The lines to extract run from the first line of the entries through the line that contains "R_ = math.radians"; reproduce exactly those lines and no others.

SUPPLIED DATA ▸
[START]

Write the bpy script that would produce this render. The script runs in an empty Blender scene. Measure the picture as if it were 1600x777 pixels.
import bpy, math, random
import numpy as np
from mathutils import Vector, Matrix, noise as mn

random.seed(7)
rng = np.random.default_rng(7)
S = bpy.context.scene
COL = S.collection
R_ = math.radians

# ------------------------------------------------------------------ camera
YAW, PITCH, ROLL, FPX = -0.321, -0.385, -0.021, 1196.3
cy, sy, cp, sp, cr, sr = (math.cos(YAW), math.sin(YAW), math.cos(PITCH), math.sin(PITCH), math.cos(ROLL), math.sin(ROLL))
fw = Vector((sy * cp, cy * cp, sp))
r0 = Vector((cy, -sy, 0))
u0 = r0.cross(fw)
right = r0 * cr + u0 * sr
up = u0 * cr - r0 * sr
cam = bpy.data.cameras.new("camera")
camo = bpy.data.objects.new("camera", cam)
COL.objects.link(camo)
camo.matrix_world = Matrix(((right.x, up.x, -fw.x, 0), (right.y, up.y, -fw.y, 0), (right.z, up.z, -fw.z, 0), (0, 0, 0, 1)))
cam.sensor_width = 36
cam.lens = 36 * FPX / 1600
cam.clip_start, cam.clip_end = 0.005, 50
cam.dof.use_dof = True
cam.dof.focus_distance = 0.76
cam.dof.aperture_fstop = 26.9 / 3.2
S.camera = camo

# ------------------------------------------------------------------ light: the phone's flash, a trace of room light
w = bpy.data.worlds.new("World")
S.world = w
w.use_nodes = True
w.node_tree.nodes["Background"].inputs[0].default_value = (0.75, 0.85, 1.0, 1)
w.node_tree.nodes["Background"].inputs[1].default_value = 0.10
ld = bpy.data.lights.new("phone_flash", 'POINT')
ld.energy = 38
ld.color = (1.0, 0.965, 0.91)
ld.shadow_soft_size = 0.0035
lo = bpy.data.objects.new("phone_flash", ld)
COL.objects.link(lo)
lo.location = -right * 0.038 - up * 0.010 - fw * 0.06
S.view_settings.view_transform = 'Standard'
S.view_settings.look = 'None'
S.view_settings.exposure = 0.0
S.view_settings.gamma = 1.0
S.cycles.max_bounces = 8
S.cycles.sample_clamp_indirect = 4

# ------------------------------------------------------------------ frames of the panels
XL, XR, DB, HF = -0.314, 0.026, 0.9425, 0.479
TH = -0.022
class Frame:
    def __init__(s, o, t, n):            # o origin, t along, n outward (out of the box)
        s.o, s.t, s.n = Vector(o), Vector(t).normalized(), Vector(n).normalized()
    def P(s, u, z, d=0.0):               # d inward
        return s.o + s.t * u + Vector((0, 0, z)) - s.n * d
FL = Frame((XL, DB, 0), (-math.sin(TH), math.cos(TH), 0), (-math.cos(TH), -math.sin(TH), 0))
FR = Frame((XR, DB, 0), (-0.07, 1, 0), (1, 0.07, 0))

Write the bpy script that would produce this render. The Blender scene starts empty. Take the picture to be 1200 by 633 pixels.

[END]

RESPONSE TO THIS TASK ▸
Write the bpy script that would produce this render. The script runs in an empty Blender scene. Measure the picture as if it were 1600x777 pixels.
import bpy, math, random
import numpy as np
from mathutils import Vector, Matrix, noise as mn

random.seed(7)
rng = np.random.default_rng(7)
S = bpy.context.scene
COL = S.collection
R_ = math.radians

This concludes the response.